Allow me to introduce myself, I am Jo Pastry. I rarely appear on this site, and then mostly as the butt of one of my husband’s snide remarks. However after reading yesterday’s post on the history of the “health” muffin, I decided it was high time I put up a post of my own. Though I am not a regular baker, I have been making my share of muffins the last several months, most of them out of the book Deceptively Delicious by Jessica Seinfeld.

However I haven’t been especially happy about it. In fact I’ve been trying to figure out just what it is that bothers me about this new trend in feeding kids, i.e. hiding good-for-you ingredients in packages kids will find appealing (as Joe has I’m sure mentioned, we have two children, both girls, ages 4 and 1). This morning, as I set out to make a batch of Jessica’s “Peanut Butter & Jelly Muffins”, which feature carrots, it hit me. Cooking this way undermines my two main purposes in the kitchen: including the kids in the food preparation process and teaching them to like strange foods.

I’m no Joe Pastry, which means I am neither quick nor efficient in the kitchen, so when I take on a cooking project I like to make it a group effort. This is especially true when I make pancakes or muffins. Josephine always accompanies me, at least when she gets to be in charge of adding ingredients to the bowl and stirring the batter. However when she saw me measuring out the pureed carrots for our batch of deceptive PB & J muffins, she threw a fit. “Daddy doesn’t put carrots in my muffins!” she complained. Kids, I thought to myself, they’re a lot smarter than we think.

Of course when the muffins cooled, little Josephine barely touched hers, save for licking some of the jam off the top — but then she knew what was in them! Personally I thought the muffins tasted great (though I confess they did have the gumminess and weight of a too-healthy snack), so I froze the rest hoping that one day soon Josephine will forget about the carrots (fat chance), or maybe Joe will eat them for midnight snacks.

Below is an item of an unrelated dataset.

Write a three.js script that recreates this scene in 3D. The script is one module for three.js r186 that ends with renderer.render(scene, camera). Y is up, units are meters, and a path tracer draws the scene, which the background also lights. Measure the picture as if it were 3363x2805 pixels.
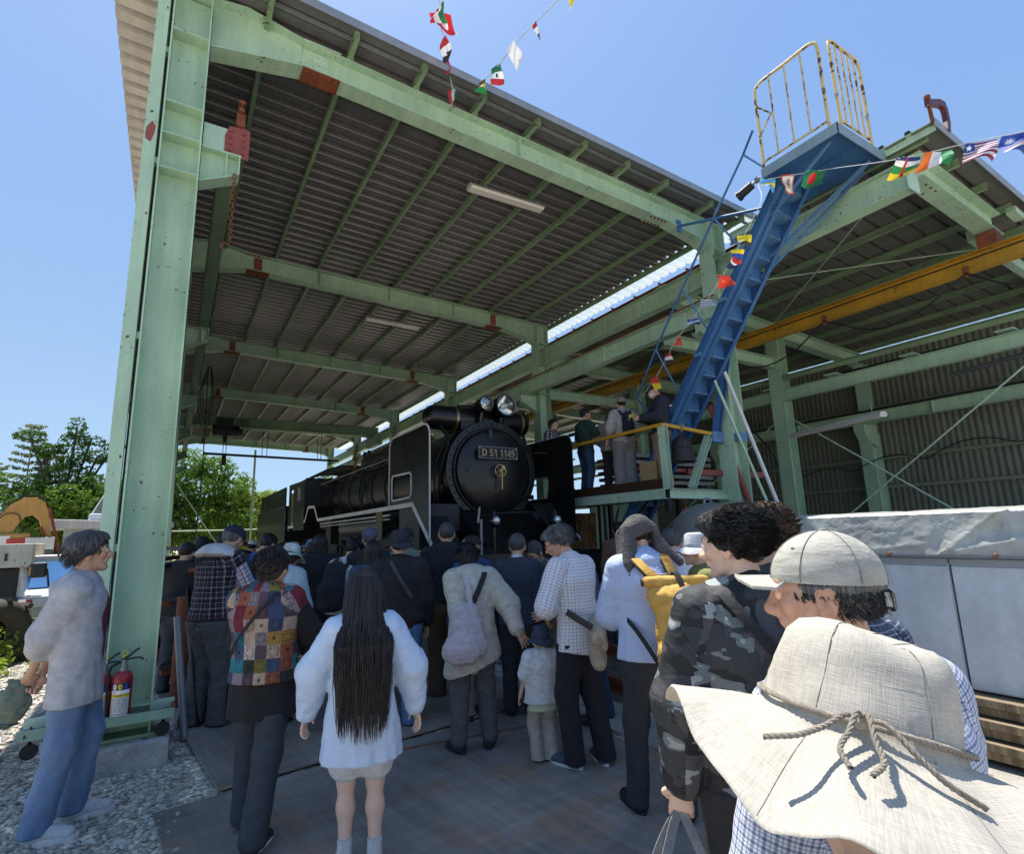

Much of my disappointment comes from the fact that I yearn for my children to become adventurous eaters. I confess I seethed with jealousy over last week’s New York Times food section article “Scorpions for Breakfast and Snails for Dinner.” It was written by a fellow who lives in Beijing, where his children eat pickled turnips in nursery school. It was interesting, but in the end not very helpful. Mostly the author just bragged and wagged his finger: “My children eat anything. My 9-year-old daughter reaches for second helpings of spinach, and when we eat out I have to stop her brother, now 13, from showing off the weird things he’ll consume by ordering goat testicles.” Well goodie for you!

But in absence of moving to Beijing or force-feeding Josephine those darn Seinfeld carrot muffins, where do I go from here? What’s a poor Kentuckian whose daughters love rainbow goldfish to do? I suppose just keep on cooking (and baking) in hopes the children will one day take an interest in things they don’t see on TV or on a typical school menu. Eventually they’ll have to start liking a greater variety of foods (won’t they?). For now though I’m giving up the deceptions, since I’ve come to see that healthy eating is more than a few spoonfuls of beet puree, which are only incidentally nutritious. Healthy eating is a habit that lasts a lifetime, and it’s one that parents have a responsibility to teach.